What Are the Consequences for Coinone and Its Customers?
The FIU has imposed partial restrictions for three months:
- New users will be unable to deposit funds or withdraw assets.
- Existing customers can continue trading as usual; their assets remain unaffected.
Coinone’s CEO, Cha Moon-hoon, received an official warning, and the company must address the regulator’s concerns within 10 days. The final penalty amount will be finalized afterward.
Interestingly, this isn’t the first incident. In March of the same year, the FIU fined another major exchange, Bithumb, $24 million and imposed six-month restrictions. That case stemmed from a technical glitch: 620,000 bitcoins (worth approximately $42 billion) were accidentally sent to customers, triggering panic and drawing scrutiny from oversight bodies.
What Does This Mean for the Market?
South Korea is one of the world’s leading crypto markets, home to millions of active traders whose trading volumes often rival those of the United States. When regulators begin enforcing strict penalties, it sends a clear message to all exchanges: “Follow the rules—or step aside.”
While these measures bolster long-term market confidence, they may spark short-term selling pressure if investors fear other exchanges could face similar consequences. Platforms that have yet to comply with new requirements are particularly vulnerable.
Key Takeaways:
- This isn’t a hack or a loss of funds—it’s a regulatory violation.

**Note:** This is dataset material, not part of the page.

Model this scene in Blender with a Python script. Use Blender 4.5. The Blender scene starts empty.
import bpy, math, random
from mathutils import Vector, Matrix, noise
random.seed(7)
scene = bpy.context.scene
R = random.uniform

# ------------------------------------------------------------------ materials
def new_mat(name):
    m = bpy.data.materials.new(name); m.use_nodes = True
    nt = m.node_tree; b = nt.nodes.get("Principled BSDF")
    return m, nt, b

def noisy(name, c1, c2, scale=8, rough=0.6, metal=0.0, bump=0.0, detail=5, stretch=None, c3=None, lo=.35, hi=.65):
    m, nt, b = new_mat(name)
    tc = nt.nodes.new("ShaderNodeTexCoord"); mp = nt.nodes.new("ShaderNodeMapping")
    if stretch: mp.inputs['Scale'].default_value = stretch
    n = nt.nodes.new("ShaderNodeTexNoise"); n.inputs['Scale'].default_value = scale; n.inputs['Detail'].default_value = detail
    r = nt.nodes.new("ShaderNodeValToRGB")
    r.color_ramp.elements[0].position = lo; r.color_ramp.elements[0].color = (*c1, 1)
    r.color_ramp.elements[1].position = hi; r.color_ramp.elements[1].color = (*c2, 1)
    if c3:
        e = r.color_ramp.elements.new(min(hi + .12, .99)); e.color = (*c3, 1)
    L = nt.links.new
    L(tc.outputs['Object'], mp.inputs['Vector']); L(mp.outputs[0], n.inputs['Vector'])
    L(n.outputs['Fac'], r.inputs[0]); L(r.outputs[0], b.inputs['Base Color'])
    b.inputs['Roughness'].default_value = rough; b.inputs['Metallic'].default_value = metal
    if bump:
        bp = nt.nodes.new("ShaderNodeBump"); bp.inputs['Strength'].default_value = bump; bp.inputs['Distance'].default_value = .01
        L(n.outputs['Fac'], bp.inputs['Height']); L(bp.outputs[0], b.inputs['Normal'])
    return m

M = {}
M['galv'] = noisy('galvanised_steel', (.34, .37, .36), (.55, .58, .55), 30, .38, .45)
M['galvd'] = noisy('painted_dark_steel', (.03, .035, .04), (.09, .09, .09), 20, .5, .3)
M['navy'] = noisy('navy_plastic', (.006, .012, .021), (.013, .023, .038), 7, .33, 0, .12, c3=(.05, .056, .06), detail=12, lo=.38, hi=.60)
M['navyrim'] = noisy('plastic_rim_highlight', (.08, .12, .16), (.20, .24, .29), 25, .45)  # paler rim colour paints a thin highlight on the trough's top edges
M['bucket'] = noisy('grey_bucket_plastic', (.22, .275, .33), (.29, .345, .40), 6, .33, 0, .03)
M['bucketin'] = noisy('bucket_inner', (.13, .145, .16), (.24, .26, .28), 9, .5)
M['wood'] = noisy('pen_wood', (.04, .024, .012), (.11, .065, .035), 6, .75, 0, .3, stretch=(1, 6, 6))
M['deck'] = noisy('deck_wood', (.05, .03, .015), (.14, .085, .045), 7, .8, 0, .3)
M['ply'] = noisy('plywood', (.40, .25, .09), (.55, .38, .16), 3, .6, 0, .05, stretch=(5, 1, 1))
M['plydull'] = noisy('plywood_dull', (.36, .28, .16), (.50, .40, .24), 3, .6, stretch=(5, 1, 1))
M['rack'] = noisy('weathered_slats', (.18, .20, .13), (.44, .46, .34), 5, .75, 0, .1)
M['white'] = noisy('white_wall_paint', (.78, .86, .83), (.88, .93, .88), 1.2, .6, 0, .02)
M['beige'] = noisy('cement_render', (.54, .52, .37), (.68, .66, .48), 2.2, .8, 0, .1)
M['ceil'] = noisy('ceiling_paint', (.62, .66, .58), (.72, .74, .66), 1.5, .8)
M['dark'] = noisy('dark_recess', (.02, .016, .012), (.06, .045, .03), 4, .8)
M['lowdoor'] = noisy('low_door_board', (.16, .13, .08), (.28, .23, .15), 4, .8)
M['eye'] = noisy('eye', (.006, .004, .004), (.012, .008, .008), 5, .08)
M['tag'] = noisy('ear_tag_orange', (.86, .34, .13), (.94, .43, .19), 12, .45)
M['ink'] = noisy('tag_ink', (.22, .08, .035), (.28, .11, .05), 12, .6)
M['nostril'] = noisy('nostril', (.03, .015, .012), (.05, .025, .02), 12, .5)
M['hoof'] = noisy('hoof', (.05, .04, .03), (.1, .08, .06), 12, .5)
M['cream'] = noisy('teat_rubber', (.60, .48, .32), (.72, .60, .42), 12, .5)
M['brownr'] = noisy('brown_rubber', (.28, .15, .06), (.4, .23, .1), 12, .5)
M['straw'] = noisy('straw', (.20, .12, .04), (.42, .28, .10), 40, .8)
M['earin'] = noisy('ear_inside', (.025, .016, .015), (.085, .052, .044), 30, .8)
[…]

- Current Coinone customers retain access to their assets.
- South Korea is tightening oversight of its crypto market, following the lead of the U.S. and EU.
- Such fines are becoming the norm rather than exceptions.
- Exchanges that fail to adhere to AML/CTF standards risk losing their licenses.
What Does This Mean for Everyday Users?
If you use crypto exchanges, especially in Asia, it’s wise to ensure the platform complies with local laws. Exchanges that neglect identity verification could suddenly restrict withdrawals or even shut down. Opting for a platform with transparent security policies might take a bit more time during onboarding, but it ensures your funds stay safe. Moreover, these regulatory actions help mature and secure the crypto market for everyone in the long run.